Aus der Raffinerie Schwedt verlautete, dass bereits seit einiger Zeit weniger E10 produziert werde. „Es hat schon vor Wochen eine Umstellung in der Produktion wegen der veränderten Nachfrage gegeben, weil die Ware nicht abgeholt wurde“, sagte eine Sprecherin der Raffinerie, an der neben Total auch BP und Shell beteiligt sind. „Bei Super-Plus sind wir an der oberen Kapazitätsgrenze.“ Die Produktion werde laufend angepasst. Ohne konkrete Firmen zu nennen, sagte die Sprecherin, mehrere Konzerne hätten die Anpassung in Auftrag gegeben.
Geplant war, dass E10 schrittweise andere Benzinsorten ablöst.
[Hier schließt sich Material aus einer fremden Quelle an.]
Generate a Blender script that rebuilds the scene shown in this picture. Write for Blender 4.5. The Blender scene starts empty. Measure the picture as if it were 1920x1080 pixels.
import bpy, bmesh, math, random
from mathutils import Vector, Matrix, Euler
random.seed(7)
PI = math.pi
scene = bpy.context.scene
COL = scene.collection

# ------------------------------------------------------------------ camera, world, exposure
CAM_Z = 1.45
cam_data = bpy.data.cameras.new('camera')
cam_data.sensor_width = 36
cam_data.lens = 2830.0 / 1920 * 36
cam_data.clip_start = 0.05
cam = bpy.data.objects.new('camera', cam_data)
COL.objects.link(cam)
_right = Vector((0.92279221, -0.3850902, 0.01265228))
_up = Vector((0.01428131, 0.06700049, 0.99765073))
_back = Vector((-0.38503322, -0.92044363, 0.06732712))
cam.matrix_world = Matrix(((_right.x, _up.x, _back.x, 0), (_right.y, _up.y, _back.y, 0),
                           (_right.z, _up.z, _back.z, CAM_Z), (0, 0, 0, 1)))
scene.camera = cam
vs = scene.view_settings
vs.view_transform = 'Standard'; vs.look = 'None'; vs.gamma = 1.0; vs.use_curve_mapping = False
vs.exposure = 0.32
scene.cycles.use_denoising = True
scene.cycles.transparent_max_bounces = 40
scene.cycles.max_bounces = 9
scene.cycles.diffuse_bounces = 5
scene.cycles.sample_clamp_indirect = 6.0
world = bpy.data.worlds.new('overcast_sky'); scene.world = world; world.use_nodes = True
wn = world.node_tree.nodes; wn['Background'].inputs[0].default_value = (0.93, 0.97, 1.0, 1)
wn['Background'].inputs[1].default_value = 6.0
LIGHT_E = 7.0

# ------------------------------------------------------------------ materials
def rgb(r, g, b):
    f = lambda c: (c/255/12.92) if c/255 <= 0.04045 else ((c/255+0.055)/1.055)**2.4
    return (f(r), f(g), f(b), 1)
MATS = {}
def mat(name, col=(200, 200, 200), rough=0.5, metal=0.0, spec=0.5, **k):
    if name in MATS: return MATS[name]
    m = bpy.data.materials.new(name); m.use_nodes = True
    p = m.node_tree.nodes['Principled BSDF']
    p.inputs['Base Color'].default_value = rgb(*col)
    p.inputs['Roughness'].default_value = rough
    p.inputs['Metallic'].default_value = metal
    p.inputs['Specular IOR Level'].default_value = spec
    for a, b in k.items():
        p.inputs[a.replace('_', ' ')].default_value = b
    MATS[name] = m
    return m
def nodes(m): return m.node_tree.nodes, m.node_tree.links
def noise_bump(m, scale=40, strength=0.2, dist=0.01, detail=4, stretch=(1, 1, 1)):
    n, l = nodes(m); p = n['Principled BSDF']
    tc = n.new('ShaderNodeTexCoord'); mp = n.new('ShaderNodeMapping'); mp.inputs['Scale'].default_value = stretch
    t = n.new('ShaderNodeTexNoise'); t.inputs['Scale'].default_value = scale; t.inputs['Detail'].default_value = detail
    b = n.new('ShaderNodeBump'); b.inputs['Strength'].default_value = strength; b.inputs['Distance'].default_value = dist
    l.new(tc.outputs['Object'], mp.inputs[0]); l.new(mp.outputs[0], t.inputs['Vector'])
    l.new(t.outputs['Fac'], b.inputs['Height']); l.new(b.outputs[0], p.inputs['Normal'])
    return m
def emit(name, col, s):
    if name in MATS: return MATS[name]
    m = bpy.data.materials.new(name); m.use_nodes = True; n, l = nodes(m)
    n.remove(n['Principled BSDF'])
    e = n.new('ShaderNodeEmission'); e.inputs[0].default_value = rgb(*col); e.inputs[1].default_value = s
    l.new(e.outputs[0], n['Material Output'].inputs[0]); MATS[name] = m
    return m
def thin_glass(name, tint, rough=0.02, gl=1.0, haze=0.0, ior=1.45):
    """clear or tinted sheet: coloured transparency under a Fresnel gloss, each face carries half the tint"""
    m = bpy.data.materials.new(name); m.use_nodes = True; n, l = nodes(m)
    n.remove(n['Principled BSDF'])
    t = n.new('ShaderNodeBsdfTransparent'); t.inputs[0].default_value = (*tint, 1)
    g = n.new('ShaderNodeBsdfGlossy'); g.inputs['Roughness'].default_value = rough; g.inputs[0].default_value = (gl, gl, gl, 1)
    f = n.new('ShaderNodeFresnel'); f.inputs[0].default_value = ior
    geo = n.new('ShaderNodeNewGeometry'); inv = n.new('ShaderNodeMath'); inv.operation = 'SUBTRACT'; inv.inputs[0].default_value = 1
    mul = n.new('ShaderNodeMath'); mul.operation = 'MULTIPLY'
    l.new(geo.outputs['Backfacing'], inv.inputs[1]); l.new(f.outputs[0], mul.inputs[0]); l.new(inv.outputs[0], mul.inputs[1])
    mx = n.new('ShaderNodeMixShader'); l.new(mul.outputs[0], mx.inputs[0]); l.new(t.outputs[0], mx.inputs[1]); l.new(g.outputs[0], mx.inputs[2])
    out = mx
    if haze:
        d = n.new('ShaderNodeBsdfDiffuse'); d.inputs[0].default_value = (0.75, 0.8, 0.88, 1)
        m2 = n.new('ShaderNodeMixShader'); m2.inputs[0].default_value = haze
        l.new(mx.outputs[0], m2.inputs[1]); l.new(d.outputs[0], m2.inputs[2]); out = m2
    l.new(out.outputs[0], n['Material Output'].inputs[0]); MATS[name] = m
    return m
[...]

Doch laut der Sprecherin in Schwedt wird bei E10 nur ein Zehntel vom geplanten Kontingent verkauft.
Die Kosten der Umrüstung in der gesamten Mineralölbranche wegen des neuen Biosprits belaufen sich nach Angaben des Total-Sprechers auf eine dreistellige Millionensumme. „E10 war groß geplant. Aber es gibt keine Trendwende.“ Das Unternehmen werde weiterhin E10 anbieten.
Auf dem „Benzin-Gipfel“ vor drei Wochen hatten Bundesregierung, Mineralöl- und Autoindustrie beschlossen, bei den Autofahrern für mehr Vertrauen in den neuen Kraftstoff zu werben. Immer noch aber halten sich viele Autofahrer beim E10-Tanken zurück - trotz höherer Preise für das herkömmliche Super und Super Plus. Die Gründe sind etwa fehlende Information, Misstrauen oder Abwarten auf Erfahrungen.
Shell sorgte am Dienstag für Aufsehen, indem das Unternehmen eine kostenlose Versicherung ankündigte, die mögliche E10-Schäden bezahlt. Die Police setzt jedoch unter anderem voraus, dass die Versicherten fast ausschließlich bei Shell tanken.